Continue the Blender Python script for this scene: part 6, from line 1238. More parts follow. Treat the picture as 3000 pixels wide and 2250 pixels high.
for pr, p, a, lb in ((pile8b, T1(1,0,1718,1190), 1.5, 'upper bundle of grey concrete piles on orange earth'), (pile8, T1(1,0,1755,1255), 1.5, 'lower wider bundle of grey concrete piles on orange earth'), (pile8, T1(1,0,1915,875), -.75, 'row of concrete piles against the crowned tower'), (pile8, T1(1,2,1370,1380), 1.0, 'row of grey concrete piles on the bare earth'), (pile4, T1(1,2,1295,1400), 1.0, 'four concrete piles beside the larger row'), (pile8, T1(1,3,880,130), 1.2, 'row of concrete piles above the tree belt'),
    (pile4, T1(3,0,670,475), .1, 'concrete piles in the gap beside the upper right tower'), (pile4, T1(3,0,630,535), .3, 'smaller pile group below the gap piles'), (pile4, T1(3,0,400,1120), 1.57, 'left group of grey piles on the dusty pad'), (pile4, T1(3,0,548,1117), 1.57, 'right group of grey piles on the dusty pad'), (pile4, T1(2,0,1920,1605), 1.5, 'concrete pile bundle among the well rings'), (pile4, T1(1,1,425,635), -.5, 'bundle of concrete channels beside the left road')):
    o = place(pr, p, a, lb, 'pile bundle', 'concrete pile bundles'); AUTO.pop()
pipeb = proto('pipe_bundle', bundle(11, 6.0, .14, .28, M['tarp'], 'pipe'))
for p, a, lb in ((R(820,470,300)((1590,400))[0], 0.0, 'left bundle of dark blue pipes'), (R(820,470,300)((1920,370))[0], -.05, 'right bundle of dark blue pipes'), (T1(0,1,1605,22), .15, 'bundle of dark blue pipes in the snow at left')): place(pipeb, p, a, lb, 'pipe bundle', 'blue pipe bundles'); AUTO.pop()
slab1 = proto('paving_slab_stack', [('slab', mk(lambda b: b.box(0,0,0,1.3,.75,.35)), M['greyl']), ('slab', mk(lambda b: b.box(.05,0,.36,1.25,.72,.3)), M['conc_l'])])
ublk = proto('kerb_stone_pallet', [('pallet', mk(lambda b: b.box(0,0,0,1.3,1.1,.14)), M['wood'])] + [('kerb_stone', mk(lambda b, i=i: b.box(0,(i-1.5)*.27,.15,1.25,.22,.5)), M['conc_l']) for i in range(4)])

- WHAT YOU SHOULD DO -
Word for word, write out all of the data above.

- ANSWER BELOW -
Continue the Blender Python script for this scene: part 6, from line 1238. More parts follow. Treat the picture as 3000 pixels wide and 2250 pixels high.
for pr, p, a, lb in ((pile8b, T1(1,0,1718,1190), 1.5, 'upper bundle of grey concrete piles on orange earth'), (pile8, T1(1,0,1755,1255), 1.5, 'lower wider bundle of grey concrete piles on orange earth'), (pile8, T1(1,0,1915,875), -.75, 'row of concrete piles against the crowned tower'), (pile8, T1(1,2,1370,1380), 1.0, 'row of grey concrete piles on the bare earth'), (pile4, T1(1,2,1295,1400), 1.0, 'four concrete piles beside the larger row'), (pile8, T1(1,3,880,130), 1.2, 'row of concrete piles above the tree belt'),
    (pile4, T1(3,0,670,475), .1, 'concrete piles in the gap beside the upper right tower'), (pile4, T1(3,0,630,535), .3, 'smaller pile group below the gap piles'), (pile4, T1(3,0,400,1120), 1.57, 'left group of grey piles on the dusty pad'), (pile4, T1(3,0,548,1117), 1.57, 'right group of grey piles on the dusty pad'), (pile4, T1(2,0,1920,1605), 1.5, 'concrete pile bundle among the well rings'), (pile4, T1(1,1,425,635), -.5, 'bundle of concrete channels beside the left road')):
    o = place(pr, p, a, lb, 'pile bundle', 'concrete pile bundles'); AUTO.pop()
pipeb = proto('pipe_bundle', bundle(11, 6.0, .14, .28, M['tarp'], 'pipe'))
for p, a, lb in ((R(820,470,300)((1590,400))[0], 0.0, 'left bundle of dark blue pipes'), (R(820,470,300)((1920,370))[0], -.05, 'right bundle of dark blue pipes'), (T1(0,1,1605,22), .15, 'bundle of dark blue pipes in the snow at left')): place(pipeb, p, a, lb, 'pipe bundle', 'blue pipe bundles'); AUTO.pop()
slab1 = proto('paving_slab_stack', [('slab', mk(lambda b: b.box(0,0,0,1.3,.75,.35)), M['greyl']), ('slab', mk(lambda b: b.box(.05,0,.36,1.25,.72,.3)), M['conc_l'])])
ublk = proto('kerb_stone_pallet', [('pallet', mk(lambda b: b.box(0,0,0,1.3,1.1,.14)), M['wood'])] + [('kerb_stone', mk(lambda b, i=i: b.box(0,(i-1.5)*.27,.15,1.25,.22,.5)), M['conc_l']) for i in range(4)])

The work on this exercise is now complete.